4) Bundesrechtsanwaltsordnung; dieses Gesetz regelt u.a. Rechte und Pflichten des Rechtsanwalts aus dem Mandantenverhältnis; nicht zu verwechseln mit der früheren BRAGO, die 2008 durch das RVG(Rechtsanwaltsvergütungsgesetz) ersetzt wurde

5) BGH in der Neuen Juristischen Wochenschrift (NJW) 1997, S.2944

6) § 1 BRAO: Der Rechtsanwalt ist ein unabhängiges Organ der Rechtspflege.

7) Hessler/Prütting/Stobbe, BRAO, 3. Aufl.,2010, § 50 Rz.39

8) § 10 RVG Berechnung

(1) Der Rechtsanwalt kann die Vergütung nur aufgrund einer von ihm unterzeichneten und dem Auftraggeber mitgeteilten Berechnung einfordern. Der Lauf der Verjährungsfrist ist von der Mitteilung der Berechnung nicht abhängig.

(2) In der Berechnung sind die Beträge der einzelnen Gebühren und Auslagen, Vorschüsse, eine kurze Bezeichnung des jeweiligen Gebührentatbestands, die Bezeichnung der Auslagen sowie die angewandten Nummern des Vergütungsverzeichnisses und bei Gebühren, die nach dem Gegenstandswert berechnet sind, auch dieser anzugeben.
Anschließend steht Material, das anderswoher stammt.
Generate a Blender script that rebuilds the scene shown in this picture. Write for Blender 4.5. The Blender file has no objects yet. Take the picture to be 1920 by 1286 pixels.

Bei Entgelten für Post- und Telekommunikationsdienstleistungen genügt die Angabe des Gesamtbetrags.

9) Hessler/Prütting/Stobbe, BRAO, 3. Aufl.,2010, § 50 Rz.33

10) Feuerich/Weyland, BRAO Kommentar, 7.Aufl., 2008, § 50 Rz. 22

11) Feuerich/Weyland, BRAO Kommentar, 7.Aufl., 2008, § 50 Rz. 21

12) § 215 Aufrechnung und Zurückbehaltungsrecht nach Eintritt der Verjährung
Die Verjährung schließt die Aufrechnung und die Geltendmachung eines Zurückbehaltungsrechts nicht aus, wenn der Anspruch in dem Zeitpunkt noch nicht verjährt war, in dem erstmals aufgerechnet oder die Leistung verweigert werden konnte.

13) BGH, Urteil v. 13.07.1970, NJW 1970 S. 2019

14) BGHZ (Amtliche Entscheidungssachen des BGH in Zivilsachen), Band 7, S. 260

15) Feuerich/Weyland, BRAO Kommentar, 7.Aufl., 2008, § 50 Rz. 30

16) § 148 Übernahme der Insolvenzmasse
(1) Nach der Eröffnung des Insolvenzverfahrens hat der Insolvenzverwalter das gesamte zur Insolvenzmasse gehörende Vermögen sofort in Besitz und Verwaltung zu nehmen.

17) Feuerich/Weyland, BRAO Kommentar, 7.Aufl., 2008, § 50 Rz. 30

18) Dem Schuldner droht nach 3 290 Abs.1 Nr.6 InsO die Versagung der Restschuldbefreiung auf Antrag eines Gläubigers, wenn er seine Gläubiger nicht vollständig angegeben hat.